* [WRITTEN PROBLEM] Search the listing below for "Blender". Copy each matching line.

* [RECORDS FOR THE TASK]

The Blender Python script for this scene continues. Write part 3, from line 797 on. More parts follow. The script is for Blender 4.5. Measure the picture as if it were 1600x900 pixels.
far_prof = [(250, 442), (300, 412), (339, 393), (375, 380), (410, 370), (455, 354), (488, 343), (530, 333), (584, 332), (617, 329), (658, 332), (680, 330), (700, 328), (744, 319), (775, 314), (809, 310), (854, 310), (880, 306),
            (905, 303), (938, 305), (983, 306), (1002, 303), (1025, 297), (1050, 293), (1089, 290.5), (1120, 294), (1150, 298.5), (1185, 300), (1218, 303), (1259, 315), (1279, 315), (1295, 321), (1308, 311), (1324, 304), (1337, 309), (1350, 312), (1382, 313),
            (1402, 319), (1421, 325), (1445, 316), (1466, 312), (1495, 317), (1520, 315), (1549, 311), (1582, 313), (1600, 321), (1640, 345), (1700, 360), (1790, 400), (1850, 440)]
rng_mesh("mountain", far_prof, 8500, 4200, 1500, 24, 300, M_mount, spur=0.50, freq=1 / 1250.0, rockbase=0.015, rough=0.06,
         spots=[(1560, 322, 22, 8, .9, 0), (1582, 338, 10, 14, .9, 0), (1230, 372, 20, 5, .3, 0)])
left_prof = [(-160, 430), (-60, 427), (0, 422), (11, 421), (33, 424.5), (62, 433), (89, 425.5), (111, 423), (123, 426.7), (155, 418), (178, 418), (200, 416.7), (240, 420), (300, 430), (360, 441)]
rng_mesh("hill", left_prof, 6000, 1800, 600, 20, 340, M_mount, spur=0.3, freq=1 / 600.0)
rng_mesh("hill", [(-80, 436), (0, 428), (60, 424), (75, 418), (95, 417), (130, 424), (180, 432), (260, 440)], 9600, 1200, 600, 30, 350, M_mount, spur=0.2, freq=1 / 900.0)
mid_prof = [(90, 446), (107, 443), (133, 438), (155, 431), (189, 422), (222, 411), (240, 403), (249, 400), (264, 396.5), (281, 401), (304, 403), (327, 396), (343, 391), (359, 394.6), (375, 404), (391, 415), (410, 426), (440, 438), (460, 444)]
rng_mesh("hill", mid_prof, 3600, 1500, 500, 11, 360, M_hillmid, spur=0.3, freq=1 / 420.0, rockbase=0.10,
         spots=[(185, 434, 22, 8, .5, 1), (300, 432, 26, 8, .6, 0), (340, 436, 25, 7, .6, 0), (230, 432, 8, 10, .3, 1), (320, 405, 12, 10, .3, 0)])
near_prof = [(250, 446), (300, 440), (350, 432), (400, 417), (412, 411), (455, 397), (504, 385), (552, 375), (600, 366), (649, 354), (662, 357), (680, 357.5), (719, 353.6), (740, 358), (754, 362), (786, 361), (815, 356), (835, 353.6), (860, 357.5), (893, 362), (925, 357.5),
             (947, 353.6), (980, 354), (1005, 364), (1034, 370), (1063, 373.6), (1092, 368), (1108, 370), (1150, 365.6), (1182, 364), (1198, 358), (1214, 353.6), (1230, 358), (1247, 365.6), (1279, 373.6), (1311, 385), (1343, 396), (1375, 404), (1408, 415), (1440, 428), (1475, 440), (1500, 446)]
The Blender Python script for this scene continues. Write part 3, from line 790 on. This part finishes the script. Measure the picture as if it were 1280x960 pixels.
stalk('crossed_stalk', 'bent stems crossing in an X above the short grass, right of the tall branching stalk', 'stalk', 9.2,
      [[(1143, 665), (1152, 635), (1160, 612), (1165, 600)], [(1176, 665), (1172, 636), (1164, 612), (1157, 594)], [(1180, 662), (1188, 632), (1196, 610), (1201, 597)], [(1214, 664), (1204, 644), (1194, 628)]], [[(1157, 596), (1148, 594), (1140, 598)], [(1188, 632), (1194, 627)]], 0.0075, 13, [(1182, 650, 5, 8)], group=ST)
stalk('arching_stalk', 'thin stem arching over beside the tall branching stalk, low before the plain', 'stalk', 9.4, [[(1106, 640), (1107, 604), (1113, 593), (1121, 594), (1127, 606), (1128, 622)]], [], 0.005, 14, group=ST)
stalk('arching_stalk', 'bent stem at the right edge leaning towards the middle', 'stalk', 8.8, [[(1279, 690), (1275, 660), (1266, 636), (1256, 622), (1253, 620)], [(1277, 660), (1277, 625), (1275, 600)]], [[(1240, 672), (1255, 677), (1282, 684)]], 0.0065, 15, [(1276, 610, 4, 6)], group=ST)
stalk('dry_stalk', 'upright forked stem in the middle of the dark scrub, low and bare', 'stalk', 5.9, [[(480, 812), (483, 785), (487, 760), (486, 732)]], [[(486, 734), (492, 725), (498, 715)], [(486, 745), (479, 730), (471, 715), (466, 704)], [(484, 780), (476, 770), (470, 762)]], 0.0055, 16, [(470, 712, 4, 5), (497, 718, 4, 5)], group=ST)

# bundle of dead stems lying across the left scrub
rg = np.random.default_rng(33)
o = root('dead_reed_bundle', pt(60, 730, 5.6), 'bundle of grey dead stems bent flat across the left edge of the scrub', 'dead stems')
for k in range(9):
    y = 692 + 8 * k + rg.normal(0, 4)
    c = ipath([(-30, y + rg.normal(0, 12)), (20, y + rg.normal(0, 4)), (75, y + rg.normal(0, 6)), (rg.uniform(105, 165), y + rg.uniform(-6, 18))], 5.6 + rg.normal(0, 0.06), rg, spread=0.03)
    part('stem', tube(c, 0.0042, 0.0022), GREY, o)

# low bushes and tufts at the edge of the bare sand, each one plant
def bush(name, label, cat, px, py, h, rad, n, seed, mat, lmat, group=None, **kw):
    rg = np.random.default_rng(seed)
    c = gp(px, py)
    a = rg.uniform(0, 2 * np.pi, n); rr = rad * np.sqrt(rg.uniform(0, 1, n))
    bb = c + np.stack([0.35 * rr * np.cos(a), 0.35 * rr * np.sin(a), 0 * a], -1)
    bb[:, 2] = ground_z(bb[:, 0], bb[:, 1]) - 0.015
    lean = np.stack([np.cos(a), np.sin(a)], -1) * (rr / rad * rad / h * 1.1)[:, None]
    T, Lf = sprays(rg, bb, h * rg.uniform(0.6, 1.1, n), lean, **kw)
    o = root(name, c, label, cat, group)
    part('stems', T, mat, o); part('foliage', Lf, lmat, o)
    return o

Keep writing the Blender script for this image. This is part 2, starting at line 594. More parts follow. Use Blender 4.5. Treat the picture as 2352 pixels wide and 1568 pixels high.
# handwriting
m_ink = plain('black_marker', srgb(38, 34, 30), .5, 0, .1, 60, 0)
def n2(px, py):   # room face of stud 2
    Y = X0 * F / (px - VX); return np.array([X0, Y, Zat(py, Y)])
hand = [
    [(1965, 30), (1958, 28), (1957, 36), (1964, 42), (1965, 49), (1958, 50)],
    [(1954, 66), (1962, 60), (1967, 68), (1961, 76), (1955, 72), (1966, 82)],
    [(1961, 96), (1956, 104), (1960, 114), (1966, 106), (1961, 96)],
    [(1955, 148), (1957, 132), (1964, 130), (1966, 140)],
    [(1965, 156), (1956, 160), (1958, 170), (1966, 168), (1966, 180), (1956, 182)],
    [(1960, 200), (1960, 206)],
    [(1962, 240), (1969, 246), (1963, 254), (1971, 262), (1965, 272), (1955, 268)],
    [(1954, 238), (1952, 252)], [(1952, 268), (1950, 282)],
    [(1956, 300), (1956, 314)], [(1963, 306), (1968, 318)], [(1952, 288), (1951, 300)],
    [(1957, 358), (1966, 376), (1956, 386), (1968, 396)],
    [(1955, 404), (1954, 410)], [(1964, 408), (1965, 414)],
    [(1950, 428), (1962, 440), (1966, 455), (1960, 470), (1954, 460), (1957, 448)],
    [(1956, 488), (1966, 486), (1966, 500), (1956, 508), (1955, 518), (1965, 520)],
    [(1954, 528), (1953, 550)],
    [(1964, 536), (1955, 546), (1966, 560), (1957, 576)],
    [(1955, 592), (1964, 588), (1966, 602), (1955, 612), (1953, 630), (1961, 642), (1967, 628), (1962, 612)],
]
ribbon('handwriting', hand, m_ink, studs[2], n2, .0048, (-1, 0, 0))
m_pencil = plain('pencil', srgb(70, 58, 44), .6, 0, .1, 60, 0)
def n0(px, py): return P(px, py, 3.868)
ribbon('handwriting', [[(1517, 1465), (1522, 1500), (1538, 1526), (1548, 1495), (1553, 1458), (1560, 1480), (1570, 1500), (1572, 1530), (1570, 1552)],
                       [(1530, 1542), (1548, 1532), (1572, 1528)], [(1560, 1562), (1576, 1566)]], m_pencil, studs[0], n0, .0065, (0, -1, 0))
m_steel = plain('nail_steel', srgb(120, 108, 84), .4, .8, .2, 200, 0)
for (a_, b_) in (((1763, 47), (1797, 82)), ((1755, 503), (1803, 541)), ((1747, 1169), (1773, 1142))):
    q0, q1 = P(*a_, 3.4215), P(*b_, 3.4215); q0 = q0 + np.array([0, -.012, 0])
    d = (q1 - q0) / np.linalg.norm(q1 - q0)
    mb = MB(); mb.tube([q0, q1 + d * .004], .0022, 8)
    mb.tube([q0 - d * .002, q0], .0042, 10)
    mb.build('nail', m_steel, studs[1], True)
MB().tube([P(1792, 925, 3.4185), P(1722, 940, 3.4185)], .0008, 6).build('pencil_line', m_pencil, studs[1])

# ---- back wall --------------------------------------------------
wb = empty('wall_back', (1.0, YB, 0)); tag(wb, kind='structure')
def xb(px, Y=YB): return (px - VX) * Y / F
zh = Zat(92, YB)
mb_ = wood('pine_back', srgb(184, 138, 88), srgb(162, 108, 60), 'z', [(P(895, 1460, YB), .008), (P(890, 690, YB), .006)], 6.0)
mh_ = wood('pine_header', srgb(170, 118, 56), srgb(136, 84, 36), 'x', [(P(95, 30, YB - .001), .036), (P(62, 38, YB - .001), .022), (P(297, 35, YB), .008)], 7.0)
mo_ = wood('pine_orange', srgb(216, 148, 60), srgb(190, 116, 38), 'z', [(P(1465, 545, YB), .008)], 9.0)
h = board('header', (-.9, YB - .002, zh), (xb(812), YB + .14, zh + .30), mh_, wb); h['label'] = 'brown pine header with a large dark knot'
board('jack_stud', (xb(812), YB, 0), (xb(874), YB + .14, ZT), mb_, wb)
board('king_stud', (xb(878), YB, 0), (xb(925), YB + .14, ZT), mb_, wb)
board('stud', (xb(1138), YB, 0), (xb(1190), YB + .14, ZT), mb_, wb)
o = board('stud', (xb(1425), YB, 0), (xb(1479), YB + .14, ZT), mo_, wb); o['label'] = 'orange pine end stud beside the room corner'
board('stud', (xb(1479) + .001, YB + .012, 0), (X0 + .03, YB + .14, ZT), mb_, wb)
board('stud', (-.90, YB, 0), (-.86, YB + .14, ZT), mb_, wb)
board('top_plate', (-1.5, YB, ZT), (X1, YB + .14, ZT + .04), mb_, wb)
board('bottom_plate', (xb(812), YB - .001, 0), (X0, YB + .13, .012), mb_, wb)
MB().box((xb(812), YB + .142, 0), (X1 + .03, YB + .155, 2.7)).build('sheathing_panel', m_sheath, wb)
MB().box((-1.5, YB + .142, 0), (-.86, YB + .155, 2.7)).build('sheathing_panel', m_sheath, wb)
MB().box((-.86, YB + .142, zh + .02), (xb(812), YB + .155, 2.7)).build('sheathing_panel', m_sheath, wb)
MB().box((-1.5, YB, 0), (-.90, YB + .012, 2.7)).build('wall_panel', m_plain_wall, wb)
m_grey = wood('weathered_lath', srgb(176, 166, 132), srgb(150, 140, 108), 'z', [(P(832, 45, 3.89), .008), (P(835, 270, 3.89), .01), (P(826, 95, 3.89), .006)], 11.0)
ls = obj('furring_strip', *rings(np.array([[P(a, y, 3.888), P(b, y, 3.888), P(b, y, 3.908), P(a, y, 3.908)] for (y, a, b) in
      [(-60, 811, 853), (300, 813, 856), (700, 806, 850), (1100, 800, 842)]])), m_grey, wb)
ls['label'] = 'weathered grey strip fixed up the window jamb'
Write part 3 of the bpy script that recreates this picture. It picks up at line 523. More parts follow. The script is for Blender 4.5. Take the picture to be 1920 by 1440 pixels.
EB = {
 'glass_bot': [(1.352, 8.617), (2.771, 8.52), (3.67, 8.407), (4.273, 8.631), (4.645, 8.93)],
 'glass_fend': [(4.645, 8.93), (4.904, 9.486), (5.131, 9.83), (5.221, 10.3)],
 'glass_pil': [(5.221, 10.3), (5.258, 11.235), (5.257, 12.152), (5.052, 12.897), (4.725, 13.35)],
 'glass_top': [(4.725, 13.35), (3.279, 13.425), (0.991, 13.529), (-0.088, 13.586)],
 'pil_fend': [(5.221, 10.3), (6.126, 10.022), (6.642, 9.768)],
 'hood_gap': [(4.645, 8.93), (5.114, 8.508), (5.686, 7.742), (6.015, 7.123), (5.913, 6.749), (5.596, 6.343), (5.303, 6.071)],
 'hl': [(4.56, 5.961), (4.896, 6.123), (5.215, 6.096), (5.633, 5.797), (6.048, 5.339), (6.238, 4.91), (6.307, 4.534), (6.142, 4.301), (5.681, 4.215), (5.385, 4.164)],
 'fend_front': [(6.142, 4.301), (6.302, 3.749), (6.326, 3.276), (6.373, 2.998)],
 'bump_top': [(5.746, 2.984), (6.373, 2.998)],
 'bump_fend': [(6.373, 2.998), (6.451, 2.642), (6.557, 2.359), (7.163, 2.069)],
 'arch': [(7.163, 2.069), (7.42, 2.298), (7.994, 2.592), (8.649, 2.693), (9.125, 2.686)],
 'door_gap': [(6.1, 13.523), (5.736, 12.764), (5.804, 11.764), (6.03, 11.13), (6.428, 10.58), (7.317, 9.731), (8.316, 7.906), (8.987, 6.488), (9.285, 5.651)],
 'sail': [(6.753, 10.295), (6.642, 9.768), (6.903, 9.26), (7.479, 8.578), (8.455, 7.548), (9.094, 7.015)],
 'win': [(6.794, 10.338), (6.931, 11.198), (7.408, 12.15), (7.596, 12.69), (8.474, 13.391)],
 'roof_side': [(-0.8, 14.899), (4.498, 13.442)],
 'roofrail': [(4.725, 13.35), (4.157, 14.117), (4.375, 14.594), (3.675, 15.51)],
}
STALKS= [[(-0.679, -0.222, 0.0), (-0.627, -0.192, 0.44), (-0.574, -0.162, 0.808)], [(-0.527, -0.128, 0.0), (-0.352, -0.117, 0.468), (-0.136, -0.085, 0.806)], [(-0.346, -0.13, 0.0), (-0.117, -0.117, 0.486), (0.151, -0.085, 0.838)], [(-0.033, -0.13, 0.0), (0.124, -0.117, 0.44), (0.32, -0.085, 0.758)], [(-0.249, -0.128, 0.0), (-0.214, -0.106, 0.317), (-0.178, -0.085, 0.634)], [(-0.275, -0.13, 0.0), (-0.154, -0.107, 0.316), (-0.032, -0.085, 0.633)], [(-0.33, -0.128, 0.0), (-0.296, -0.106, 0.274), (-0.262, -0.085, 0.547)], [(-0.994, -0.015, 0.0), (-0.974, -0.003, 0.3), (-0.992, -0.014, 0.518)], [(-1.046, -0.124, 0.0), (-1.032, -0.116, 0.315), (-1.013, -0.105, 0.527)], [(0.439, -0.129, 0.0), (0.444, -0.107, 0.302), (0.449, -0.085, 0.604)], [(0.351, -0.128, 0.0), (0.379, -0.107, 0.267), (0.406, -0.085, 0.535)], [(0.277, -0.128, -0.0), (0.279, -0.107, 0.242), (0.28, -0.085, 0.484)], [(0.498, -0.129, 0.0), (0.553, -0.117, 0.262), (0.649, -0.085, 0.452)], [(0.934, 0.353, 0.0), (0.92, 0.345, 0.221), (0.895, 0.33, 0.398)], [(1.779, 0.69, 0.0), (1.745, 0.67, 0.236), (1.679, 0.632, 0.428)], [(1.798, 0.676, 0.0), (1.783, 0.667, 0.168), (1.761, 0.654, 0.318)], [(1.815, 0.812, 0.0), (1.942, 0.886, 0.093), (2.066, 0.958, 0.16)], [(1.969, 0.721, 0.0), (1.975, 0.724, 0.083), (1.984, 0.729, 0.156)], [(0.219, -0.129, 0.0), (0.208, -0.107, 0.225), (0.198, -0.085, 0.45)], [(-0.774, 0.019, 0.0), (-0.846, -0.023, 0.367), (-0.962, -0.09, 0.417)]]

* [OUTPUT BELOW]
The Blender Python script for this scene continues. Write part 3, from line 797 on. More parts follow. The script is for Blender 4.5. Measure the picture as if it were 1600x900 pixels.
The Blender Python script for this scene continues. Write part 3, from line 790 on. This part finishes the script. Measure the picture as if it were 1280x960 pixels.
Keep writing the Blender script for this image. This is part 2, starting at line 594. More parts follow. Use Blender 4.5. Treat the picture as 2352 pixels wide and 1568 pixels high.
Write part 3 of the bpy script that recreates this picture. It picks up at line 523. More parts follow. The script is for Blender 4.5. Take the picture to be 1920 by 1440 pixels.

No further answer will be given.